DO THIS:
Beginning with the first line of the data below, extract each line up to and including the one containing "PI = math.pi". Copy them exactly and add nothing.

DATA BLOCK:

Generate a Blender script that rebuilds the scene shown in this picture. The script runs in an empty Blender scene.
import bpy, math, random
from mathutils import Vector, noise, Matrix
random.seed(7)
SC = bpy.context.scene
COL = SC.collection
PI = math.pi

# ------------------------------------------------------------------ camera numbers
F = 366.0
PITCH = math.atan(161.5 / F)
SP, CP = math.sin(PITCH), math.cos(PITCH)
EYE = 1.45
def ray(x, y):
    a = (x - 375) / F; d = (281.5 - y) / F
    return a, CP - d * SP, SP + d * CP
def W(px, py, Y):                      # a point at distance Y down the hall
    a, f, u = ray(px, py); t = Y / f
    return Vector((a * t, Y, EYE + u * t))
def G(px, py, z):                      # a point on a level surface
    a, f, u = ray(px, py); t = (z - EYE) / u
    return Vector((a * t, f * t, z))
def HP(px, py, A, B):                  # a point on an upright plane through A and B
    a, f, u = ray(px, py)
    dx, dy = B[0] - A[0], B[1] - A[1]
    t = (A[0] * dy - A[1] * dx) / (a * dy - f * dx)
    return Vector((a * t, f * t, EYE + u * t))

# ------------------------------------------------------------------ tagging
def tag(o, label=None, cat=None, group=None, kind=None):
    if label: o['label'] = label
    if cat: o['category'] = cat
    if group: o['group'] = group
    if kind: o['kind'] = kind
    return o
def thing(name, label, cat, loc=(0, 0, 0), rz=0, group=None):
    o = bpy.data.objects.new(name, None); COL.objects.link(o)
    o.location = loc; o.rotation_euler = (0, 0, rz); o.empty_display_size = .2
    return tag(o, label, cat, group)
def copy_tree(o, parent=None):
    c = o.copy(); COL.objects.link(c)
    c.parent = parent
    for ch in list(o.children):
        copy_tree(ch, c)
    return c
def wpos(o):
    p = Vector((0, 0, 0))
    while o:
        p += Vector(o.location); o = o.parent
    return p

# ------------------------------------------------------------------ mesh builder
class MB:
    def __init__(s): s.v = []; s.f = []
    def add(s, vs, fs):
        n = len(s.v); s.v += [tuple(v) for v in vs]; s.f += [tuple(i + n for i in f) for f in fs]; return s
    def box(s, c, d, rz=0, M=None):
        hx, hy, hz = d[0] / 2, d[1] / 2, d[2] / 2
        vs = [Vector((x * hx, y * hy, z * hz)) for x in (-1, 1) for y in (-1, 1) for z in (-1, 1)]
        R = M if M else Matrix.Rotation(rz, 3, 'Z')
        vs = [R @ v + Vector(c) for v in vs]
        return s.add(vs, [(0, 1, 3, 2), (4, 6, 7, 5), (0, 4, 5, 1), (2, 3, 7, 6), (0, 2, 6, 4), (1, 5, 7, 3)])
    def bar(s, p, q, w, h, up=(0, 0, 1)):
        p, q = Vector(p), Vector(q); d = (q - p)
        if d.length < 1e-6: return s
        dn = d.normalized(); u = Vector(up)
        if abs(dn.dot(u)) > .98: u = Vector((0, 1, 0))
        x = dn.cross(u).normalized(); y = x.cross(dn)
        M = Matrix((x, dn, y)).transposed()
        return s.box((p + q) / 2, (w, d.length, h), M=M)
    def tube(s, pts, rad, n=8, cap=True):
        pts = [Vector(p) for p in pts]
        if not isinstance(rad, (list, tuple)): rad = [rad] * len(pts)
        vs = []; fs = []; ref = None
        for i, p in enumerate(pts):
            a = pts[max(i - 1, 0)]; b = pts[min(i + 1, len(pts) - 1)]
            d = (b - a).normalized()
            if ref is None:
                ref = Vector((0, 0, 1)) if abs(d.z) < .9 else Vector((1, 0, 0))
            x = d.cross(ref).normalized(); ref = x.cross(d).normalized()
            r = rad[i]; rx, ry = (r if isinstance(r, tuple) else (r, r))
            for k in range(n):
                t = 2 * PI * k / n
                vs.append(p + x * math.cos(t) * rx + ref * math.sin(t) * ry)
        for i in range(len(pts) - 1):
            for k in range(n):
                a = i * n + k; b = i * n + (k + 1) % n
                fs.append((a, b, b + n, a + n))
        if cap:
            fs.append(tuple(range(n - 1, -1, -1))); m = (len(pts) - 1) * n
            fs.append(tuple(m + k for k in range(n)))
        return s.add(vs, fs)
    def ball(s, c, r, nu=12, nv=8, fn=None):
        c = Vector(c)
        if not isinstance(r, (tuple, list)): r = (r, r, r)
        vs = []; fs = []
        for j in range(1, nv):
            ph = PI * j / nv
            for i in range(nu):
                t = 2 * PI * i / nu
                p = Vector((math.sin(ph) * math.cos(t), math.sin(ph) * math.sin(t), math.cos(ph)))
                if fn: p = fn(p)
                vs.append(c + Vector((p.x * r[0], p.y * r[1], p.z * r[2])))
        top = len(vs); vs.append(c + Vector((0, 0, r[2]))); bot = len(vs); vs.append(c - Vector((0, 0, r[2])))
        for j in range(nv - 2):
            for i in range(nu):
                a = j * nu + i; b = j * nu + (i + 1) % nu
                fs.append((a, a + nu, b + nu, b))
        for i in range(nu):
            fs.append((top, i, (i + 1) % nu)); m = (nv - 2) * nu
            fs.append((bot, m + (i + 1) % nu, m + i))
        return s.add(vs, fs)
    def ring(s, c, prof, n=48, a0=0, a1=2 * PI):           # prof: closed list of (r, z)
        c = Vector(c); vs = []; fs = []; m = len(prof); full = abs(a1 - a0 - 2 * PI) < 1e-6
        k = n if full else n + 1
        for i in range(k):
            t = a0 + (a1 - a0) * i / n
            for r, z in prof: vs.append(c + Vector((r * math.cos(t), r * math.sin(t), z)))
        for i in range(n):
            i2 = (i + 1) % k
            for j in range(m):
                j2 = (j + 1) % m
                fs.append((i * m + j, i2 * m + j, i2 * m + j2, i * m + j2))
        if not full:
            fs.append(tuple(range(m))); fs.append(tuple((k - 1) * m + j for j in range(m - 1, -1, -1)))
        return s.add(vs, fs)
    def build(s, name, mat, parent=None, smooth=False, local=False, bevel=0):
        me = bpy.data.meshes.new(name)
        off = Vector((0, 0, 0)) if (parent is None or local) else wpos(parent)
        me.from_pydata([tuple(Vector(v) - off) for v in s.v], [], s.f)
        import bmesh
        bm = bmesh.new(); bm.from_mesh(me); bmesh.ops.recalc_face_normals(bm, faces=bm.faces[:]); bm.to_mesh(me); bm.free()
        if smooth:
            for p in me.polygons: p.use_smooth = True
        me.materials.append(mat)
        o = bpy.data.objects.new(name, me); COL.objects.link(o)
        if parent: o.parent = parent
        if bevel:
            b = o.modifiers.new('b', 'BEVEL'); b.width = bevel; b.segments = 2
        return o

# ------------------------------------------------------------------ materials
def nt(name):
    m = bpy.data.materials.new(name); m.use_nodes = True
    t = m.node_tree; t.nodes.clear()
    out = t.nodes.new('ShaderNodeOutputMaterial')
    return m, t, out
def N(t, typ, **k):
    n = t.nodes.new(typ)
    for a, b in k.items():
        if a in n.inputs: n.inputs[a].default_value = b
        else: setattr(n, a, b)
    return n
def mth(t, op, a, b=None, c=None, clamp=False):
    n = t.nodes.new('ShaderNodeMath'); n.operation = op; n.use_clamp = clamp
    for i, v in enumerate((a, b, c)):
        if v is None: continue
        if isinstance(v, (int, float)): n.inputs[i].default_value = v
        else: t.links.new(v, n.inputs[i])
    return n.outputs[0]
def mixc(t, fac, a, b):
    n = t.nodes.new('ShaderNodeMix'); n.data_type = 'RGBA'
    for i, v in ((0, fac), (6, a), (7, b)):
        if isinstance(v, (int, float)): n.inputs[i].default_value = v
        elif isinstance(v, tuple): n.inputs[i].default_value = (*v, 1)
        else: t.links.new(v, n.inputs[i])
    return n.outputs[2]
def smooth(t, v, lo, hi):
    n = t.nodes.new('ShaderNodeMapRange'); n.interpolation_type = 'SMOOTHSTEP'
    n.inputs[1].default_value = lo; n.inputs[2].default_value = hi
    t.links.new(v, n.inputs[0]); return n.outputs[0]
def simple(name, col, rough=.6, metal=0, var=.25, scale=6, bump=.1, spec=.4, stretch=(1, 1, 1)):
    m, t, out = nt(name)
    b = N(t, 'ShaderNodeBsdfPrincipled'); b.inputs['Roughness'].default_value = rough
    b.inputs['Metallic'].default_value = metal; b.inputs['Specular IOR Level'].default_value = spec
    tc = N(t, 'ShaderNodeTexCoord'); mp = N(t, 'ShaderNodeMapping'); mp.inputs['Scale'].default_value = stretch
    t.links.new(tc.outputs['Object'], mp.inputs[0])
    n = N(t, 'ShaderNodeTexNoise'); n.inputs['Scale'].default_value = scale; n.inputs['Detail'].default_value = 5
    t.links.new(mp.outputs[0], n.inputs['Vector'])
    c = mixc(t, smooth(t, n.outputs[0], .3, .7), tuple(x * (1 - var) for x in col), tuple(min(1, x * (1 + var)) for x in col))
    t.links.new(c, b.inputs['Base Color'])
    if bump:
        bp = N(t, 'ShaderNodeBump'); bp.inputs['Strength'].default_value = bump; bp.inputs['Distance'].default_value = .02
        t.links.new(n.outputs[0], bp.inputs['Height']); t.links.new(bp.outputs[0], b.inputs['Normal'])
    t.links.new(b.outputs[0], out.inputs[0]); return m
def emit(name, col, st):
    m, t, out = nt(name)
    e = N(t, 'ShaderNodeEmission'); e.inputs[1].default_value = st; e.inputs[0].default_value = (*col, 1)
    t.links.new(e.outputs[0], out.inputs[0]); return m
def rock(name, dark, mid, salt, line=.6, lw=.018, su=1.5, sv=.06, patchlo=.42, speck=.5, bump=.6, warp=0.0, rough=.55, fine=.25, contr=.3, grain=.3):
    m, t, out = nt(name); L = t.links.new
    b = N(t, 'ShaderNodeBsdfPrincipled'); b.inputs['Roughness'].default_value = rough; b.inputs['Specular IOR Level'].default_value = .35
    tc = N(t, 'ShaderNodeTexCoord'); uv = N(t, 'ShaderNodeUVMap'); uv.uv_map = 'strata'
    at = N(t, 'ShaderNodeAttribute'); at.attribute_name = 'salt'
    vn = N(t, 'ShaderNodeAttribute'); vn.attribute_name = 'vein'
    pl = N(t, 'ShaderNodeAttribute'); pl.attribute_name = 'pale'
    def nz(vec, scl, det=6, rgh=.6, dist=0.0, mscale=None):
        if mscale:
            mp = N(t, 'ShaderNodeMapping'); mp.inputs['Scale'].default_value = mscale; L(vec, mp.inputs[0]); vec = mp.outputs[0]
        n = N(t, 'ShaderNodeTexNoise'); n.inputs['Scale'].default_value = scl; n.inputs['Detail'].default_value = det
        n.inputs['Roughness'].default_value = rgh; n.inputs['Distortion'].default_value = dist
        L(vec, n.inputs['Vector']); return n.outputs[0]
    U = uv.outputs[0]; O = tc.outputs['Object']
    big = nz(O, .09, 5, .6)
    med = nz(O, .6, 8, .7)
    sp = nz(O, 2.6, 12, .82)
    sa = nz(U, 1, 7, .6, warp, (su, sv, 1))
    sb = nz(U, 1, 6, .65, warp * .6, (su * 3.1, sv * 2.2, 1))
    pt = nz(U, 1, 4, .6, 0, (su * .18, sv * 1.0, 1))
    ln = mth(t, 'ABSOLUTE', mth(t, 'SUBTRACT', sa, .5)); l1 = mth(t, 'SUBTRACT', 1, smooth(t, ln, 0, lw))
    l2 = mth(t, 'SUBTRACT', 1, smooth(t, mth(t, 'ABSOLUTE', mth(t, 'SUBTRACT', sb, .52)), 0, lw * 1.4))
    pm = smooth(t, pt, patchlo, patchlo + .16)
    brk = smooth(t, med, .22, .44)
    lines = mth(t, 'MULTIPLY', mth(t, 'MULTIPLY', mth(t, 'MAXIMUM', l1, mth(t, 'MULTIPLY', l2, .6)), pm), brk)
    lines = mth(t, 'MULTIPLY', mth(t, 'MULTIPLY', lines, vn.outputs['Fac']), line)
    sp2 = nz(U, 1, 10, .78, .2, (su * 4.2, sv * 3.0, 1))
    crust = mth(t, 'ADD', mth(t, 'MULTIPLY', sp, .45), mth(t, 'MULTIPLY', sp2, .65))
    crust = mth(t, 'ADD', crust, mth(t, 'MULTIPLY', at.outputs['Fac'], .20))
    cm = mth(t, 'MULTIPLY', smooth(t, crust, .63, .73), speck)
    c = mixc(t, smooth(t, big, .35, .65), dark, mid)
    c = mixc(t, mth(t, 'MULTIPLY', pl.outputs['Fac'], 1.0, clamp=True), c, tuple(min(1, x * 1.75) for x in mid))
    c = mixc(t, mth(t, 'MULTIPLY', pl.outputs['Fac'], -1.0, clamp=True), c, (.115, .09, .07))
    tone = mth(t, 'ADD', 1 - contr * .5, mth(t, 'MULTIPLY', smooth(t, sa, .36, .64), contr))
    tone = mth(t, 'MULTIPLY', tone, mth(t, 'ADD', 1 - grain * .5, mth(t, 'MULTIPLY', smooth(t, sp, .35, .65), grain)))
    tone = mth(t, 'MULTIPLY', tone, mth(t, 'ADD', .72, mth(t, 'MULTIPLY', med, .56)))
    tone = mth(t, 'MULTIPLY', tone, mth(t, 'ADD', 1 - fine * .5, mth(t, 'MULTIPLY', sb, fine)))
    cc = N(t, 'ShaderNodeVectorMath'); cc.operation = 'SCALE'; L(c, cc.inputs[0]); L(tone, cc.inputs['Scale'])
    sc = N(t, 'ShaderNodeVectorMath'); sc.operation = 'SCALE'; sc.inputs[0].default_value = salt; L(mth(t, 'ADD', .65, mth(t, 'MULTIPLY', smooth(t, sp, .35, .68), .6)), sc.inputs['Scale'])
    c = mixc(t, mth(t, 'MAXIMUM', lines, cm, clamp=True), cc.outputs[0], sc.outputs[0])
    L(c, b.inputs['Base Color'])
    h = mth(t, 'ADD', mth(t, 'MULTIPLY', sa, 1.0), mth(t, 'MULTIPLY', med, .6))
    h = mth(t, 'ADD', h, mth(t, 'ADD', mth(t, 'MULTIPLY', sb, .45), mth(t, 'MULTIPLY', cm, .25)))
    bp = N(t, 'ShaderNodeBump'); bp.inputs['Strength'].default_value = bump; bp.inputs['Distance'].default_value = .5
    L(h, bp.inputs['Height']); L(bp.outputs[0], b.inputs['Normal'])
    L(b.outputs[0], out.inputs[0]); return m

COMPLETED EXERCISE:
Generate a Blender script that rebuilds the scene shown in this picture. The script runs in an empty Blender scene.
import bpy, math, random
from mathutils import Vector, noise, Matrix
random.seed(7)
SC = bpy.context.scene
COL = SC.collection
PI = math.pi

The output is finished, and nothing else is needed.